Tuesday 16 June 2009

A Quiet Return

Back on the laptop after my break, but struggled to find much of interest, with only the remnants of the tennis fixture list and one U21 game available by the time I arrived home this evening. I backed South Africa in the 20/20 at 1.1 to pick up a few quid, but then threw away my profit experimenting with a couple of horse racing lays. I’m not exactly back in the zone yet!

I’m gutted I didn’t back Rocket Rob in the 9.00 at Yarmouth, though I did lay The Scorching Wind, but then my next lay (Valbuena) won in the 9.15 at Newton Abbot. I may as well have sent a tenner to charity. I’ll try to arrive home earlier tomorrow and take things a little more seriously.

I’ll admit to being poor at record-keeping. I tend to have an idea in my head of what is working for me, and then review my P&L on a weekly or monthly basis to confirm whether my ideas match reality. The time spent this evening checking my current position turned up a major surprise. Since switching to ‘small-stakes’ part-time betting in March, I have placed 32 bets on cricket, and have a 32-0 record! I’ve made more on cricket than soccer. HTF did that happen?
Cricket has been a disaster for me over the past few years. So what’s changed? A lot of my early bets were done when chasing losses – I think the 2 team win or lose scenario of the sport made it an easy area to throw money at when in the ‘panic recovery mode’ most inexperienced gamblers go through on a regular basis. My results also mirrored the usual results of a panic recovery mentality.

My recent attempts have tended to be peripheral to my main soccer and tennis trades, but done when opportunities present themselves – my old ‘wait for the opportunities to come to you’ mantra. Most are small wagers where a loss would just result in a shrug of the shoulders, and the results show a bizarre change of fortune. I’m happy to let it remain peripheral for the time being.

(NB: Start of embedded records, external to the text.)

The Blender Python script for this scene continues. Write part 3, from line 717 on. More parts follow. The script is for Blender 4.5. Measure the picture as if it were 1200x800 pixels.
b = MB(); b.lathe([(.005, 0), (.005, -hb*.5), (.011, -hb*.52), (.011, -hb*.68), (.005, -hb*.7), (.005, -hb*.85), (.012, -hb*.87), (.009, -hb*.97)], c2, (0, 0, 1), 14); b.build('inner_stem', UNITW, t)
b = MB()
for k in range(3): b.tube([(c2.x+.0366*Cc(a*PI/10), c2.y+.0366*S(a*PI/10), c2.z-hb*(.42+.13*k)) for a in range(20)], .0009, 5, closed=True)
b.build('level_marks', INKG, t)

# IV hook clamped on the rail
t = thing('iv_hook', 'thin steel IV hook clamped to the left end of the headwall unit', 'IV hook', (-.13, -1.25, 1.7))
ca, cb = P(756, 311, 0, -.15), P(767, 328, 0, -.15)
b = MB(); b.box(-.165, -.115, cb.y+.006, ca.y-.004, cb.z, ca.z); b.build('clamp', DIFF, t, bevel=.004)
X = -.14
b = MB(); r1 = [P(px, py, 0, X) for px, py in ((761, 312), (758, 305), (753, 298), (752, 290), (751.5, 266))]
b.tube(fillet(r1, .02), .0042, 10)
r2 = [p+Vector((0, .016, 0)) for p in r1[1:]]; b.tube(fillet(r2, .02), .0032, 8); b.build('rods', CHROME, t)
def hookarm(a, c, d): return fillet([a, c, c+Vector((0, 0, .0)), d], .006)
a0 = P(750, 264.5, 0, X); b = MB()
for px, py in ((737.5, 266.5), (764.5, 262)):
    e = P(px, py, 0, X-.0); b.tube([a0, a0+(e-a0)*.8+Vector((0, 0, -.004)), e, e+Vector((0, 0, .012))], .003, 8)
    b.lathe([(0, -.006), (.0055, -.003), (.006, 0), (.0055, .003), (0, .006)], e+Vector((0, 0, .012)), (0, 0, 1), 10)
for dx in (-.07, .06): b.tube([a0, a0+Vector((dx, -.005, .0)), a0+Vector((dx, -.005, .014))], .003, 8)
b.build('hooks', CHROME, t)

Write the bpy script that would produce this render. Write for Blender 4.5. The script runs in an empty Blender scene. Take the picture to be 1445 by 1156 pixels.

During the drive up the A34 and M40 yesterday, I listened to the England v West Indies game on 5 live. I thought Paul Collingwood was very reserved in his analysis of the game, suggesting that the better side won. The overall impression I gained was that the Duckworth-Lewis system doesn’t seem to work well in such short contests. The West Indians were struggling badly during their innings, then hit two sixes in successive balls, and the remainder of the target was a cake-walk. For a couple of hits to make such a difference seems wrong. If 80 from 9 overs is to be seen as equal to 161 in 20, I would have thought the chasing team should have only had 7 wickets available. Just a thought.